University of Sussex Students' Newspaper

Ballet British Columbia review

Fatima Hasan

ByFatima Hasan

Mar 18, 2018

Ballet British Columbia is Canada’s leading contemporary dance company. They are renowned for their edgy performances, and sharp choreography. No doubt the choreographers had put a lot of effort, thought and energy into the performances. Each step was perfected and it seemed as if the dancers and the choreographers had a great time putting it all together. Their show on Friday showed beautiful timing, perfected steps, and brilliant group chemistry.

There were three performances that the British BC performed for us. . The first ballet performance was ‘16 + A Room’ which seemed to represent a dystopic setting with bullets shooting. The choreographers had perfect timing, and their bodies and the music resonated with one another. They drew patterns on the stage with their bodies which seemed so natural. The dancers created an atmosphere that engulfed the audience. There was a sense of mystery in the performance as the dancers dashed forth like magnets and showed complete control over their bodies. It was elegant, strong and sharp. Emily Molnar choreographed this performance alongside the dancers, because she does not follow traditional hierarchical structures in the industry. She believes in the individual and creative output of her dancers, which is brilliant because the dancers feel more valued.

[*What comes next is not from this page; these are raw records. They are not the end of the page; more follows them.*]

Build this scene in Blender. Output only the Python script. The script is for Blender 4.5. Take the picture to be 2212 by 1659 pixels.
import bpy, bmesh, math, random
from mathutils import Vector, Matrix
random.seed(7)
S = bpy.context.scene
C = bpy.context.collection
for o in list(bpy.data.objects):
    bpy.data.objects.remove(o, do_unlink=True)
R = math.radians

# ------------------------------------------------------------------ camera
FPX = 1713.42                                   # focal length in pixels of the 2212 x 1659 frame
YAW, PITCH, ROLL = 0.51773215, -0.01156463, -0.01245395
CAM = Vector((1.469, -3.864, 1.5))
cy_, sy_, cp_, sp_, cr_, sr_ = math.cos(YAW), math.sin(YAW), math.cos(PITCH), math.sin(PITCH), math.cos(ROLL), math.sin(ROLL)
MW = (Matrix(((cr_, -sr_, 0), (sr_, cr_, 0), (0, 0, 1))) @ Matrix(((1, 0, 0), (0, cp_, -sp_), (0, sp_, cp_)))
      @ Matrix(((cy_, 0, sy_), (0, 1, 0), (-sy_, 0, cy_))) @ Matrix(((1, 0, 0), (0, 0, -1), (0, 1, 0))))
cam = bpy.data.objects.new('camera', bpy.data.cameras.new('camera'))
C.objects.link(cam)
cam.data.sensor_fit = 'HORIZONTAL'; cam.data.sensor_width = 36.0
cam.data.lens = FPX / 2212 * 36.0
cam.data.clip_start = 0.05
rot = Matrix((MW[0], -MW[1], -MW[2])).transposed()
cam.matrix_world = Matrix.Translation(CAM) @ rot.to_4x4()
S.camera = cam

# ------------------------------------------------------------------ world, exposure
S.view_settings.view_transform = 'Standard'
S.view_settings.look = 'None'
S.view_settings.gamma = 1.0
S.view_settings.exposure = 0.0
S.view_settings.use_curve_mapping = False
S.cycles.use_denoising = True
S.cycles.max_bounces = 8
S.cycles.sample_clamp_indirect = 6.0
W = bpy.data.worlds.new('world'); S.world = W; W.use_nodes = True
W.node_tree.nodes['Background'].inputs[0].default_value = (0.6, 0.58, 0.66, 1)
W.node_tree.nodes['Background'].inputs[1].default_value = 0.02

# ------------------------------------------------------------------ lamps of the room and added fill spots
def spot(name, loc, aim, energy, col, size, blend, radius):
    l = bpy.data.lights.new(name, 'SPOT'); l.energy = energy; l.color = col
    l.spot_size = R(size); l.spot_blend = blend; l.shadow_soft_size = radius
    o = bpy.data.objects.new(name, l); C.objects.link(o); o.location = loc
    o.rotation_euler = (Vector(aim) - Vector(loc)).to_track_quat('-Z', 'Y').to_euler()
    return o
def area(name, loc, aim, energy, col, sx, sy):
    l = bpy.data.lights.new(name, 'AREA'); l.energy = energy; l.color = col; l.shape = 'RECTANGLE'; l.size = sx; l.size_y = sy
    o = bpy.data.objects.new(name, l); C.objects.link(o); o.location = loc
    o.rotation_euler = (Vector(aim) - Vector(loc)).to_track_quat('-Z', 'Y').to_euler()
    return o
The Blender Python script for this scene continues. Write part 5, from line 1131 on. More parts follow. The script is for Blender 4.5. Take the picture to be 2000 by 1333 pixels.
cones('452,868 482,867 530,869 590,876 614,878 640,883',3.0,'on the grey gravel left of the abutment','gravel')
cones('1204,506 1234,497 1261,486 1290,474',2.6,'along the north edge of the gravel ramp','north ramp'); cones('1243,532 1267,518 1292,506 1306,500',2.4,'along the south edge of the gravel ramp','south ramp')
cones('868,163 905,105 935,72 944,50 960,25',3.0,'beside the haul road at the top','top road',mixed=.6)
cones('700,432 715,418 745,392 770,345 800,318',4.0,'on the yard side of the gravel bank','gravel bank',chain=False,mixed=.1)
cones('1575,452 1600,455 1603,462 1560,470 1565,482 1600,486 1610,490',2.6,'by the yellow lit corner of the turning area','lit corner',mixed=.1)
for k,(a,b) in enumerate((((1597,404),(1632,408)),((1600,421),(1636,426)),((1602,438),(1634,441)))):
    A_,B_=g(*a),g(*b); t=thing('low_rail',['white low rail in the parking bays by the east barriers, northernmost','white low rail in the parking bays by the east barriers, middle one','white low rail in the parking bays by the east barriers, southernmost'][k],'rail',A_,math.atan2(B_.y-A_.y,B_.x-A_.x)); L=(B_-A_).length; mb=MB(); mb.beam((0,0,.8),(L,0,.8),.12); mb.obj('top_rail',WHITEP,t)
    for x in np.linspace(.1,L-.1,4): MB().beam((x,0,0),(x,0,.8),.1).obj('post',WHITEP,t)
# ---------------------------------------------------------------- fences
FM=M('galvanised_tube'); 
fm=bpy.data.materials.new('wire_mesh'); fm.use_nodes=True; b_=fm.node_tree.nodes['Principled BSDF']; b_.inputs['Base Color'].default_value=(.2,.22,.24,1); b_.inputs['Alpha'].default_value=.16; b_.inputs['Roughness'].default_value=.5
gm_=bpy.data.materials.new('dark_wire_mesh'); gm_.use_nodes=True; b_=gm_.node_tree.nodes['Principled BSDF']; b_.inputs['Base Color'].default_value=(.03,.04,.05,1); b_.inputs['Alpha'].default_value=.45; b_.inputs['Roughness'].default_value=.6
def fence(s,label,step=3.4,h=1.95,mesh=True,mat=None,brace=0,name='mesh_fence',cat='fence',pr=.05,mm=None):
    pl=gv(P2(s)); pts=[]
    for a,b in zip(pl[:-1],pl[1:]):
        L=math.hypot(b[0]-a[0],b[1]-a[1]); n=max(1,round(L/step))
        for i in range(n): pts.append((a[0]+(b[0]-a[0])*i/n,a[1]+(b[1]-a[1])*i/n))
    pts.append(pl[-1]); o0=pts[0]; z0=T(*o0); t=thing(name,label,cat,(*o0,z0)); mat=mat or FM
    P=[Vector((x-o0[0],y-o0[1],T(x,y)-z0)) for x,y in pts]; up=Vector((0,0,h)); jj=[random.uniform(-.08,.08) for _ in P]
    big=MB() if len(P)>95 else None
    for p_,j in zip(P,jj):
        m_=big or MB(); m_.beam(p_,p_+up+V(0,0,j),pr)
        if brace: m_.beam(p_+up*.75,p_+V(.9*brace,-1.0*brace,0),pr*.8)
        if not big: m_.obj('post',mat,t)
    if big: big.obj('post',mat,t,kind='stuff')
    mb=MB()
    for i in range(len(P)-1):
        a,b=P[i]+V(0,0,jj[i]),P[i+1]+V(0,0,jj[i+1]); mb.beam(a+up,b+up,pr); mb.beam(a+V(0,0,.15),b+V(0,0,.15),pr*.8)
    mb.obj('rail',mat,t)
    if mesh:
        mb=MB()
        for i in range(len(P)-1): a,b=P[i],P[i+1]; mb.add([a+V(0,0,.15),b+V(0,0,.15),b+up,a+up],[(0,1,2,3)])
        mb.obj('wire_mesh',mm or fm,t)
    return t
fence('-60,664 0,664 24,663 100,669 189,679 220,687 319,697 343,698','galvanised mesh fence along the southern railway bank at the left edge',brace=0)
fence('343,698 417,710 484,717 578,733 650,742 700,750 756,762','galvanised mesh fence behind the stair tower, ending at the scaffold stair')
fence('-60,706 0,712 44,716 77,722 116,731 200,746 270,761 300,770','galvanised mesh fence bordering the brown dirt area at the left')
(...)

The second performance, ‘Solo Echo’ was a romantic performance, with snowfall and softer moves. The dancers worked together to bring the story to the light – a story about finding self-acceptance in a winter wonderland. Crystal Pite had selected soft music for this piece, which was a complete contrast from the beat drops and sudden stillness that we had witnessed in the first performance. The dancers had to prove that they were indeed a ‘solo echo’, and that involved timing oneself in relation to the other dancers. The group did not disappoint. They joined their energies together to bring the performance to life, and joined their bodies in unison. Rehearsing and learning the steps is only part of this performance. The other half is working together and knowing the timing of all the members. The group executed this piece very confidently.

The third performance, ‘Bill’ collaboratively choreographed by Sharon Eyal and Gai Behar, explored themes of rawness, rebellion and abandonment. We witnessed a lashing out of a few dancers. The music was upbeat and the performance seemed like a journey of becoming and achieving self-actualization. This performance was more lively than the others, and there was something almost revolutionary about it. One would not expect such a piece after two comparatively somber performances. It was a twist for the audience, and everyone enjoyed it immensely. Despite the raw steps, there was grace in the execution.

All in all, the performances were beautiful, and gave the audience a lot to look forward to from the Ballet British Columbia in the future. Their confidence and valour showed in the performances, and they gave us a night to remember.